**TASK STATEMENT:** Repeat the whole of the data, keeping every detail the same.

**GIVEN DATA:**
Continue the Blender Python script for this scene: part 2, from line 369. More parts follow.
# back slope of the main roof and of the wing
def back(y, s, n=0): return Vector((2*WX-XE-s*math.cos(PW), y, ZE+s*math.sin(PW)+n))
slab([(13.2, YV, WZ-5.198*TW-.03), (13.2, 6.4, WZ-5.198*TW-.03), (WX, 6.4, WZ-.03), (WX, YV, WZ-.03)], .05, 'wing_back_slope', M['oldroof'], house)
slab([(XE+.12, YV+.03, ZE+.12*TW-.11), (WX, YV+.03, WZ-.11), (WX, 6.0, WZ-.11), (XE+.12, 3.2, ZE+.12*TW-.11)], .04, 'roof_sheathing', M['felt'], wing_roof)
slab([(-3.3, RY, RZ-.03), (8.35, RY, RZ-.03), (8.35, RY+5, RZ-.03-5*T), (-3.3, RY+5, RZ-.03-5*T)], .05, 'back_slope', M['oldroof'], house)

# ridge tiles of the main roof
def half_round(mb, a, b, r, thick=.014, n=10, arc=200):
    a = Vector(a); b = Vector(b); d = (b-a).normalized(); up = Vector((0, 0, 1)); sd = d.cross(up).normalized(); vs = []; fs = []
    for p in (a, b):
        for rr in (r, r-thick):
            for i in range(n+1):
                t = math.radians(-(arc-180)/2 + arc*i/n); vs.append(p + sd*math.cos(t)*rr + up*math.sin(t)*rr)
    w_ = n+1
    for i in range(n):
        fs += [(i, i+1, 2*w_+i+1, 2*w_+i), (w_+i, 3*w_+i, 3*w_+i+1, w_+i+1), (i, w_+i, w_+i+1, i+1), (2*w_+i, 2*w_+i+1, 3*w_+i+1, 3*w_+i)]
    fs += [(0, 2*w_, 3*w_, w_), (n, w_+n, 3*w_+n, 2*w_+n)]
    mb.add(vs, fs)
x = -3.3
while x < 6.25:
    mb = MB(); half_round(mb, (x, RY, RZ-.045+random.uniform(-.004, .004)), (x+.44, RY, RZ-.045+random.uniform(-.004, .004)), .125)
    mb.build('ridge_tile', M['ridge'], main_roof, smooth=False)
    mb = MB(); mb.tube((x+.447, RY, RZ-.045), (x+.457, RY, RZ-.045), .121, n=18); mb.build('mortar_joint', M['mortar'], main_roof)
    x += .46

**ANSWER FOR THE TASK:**
Continue the Blender Python script for this scene: part 2, from line 369. More parts follow.
# back slope of the main roof and of the wing
def back(y, s, n=0): return Vector((2*WX-XE-s*math.cos(PW), y, ZE+s*math.sin(PW)+n))
slab([(13.2, YV, WZ-5.198*TW-.03), (13.2, 6.4, WZ-5.198*TW-.03), (WX, 6.4, WZ-.03), (WX, YV, WZ-.03)], .05, 'wing_back_slope', M['oldroof'], house)
slab([(XE+.12, YV+.03, ZE+.12*TW-.11), (WX, YV+.03, WZ-.11), (WX, 6.0, WZ-.11), (XE+.12, 3.2, ZE+.12*TW-.11)], .04, 'roof_sheathing', M['felt'], wing_roof)
slab([(-3.3, RY, RZ-.03), (8.35, RY, RZ-.03), (8.35, RY+5, RZ-.03-5*T), (-3.3, RY+5, RZ-.03-5*T)], .05, 'back_slope', M['oldroof'], house)

# ridge tiles of the main roof
def half_round(mb, a, b, r, thick=.014, n=10, arc=200):
    a = Vector(a); b = Vector(b); d = (b-a).normalized(); up = Vector((0, 0, 1)); sd = d.cross(up).normalized(); vs = []; fs = []
    for p in (a, b):
        for rr in (r, r-thick):
            for i in range(n+1):
                t = math.radians(-(arc-180)/2 + arc*i/n); vs.append(p + sd*math.cos(t)*rr + up*math.sin(t)*rr)
    w_ = n+1
    for i in range(n):
        fs += [(i, i+1, 2*w_+i+1, 2*w_+i), (w_+i, 3*w_+i, 3*w_+i+1, w_+i+1), (i, w_+i, w_+i+1, i+1), (2*w_+i, 2*w_+i+1, 3*w_+i+1, 3*w_+i)]
    fs += [(0, 2*w_, 3*w_, w_), (n, w_+n, 3*w_+n, 2*w_+n)]
    mb.add(vs, fs)
x = -3.3
while x < 6.25:
    mb = MB(); half_round(mb, (x, RY, RZ-.045+random.uniform(-.004, .004)), (x+.44, RY, RZ-.045+random.uniform(-.004, .004)), .125)
    mb.build('ridge_tile', M['ridge'], main_roof, smooth=False)
    mb = MB(); mb.tube((x+.447, RY, RZ-.045), (x+.457, RY, RZ-.045), .121, n=18); mb.build('mortar_joint', M['mortar'], main_roof)
    x += .46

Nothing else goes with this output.